Aile, hayat ağacının köküdür. Suyudur, güneşidir, besinidir. Kök tarafından yeterince beslenilmeyen ağaçların dalları da cılız büyür; ne meyve verir ne de yeşeren çiçeklere vesile olur. Bu dallar kendilerini suçlar: Neden yeterince iyi meyve veremiyorum? Neden bir öbüründe manolyalar açarken benim dallarım çıplak kalıyor? Acaba ben yetersiz miyim? Bilmeyiz ki sorun dallarda değildir; eğer o kökler sevgiyle, şefkatle, ilgiyle beslenirse o dallar bir güzel çiçek açacak, en tatlı meyveler yetişecektir.

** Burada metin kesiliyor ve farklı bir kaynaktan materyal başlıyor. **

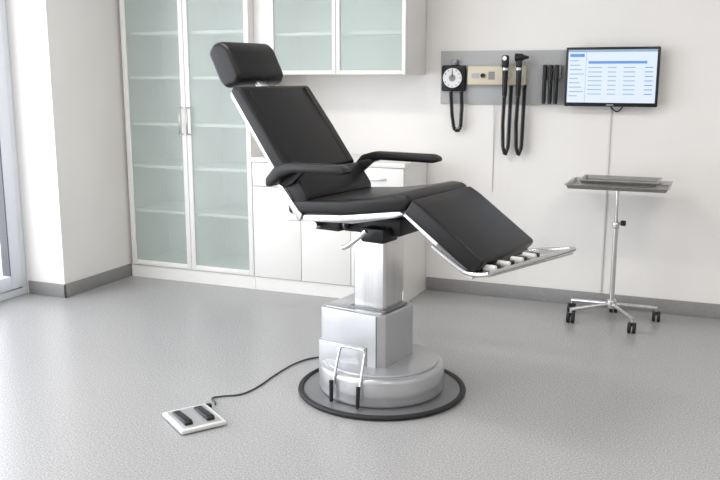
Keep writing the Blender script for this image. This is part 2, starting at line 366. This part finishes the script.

Ünlü bir deney vardır: İki saksıya bitki koyarlar. Her iki bitkiye de eşit derecede su verirler, güneş gösterirler, topraklarını beslerler. Birinci bitkiye her gün sevgi sözleri söylenir, iltifatlar edilir ve şefkatle yaprakları sevilir. İkinci bitki ise aşağılanır, eleştirilir ve kendisine bağırılır. Bir süre sonra birinci bitkide yapraklar yeşerirken, ikincisinin yaprakları solmaya ve kurumaya başlar. Tıpkı bitkiler gibi çocukların da karınlarının doyurulması, sıcak bir evde yaşamaları ya da temiz giysilerin giydirilmesi ile yalnızca fiziksel ihtiyaçlarının giderilmesi onların çiçek açmasına yetmez; ancak sevgiyle ve ilgiyle büyütüldüklerinde sağlıklı birer birey olacaklardır. Bir keresinde şu sözü işitmiştim: “Benim isteğim yalnızca bir kez olsun başımın okşanması, “canım kızım” denmesiydi, hepsi bu.”
Bu yüzden güzel bir çocukluk, kişiye verilmiş en değerli hediyedir.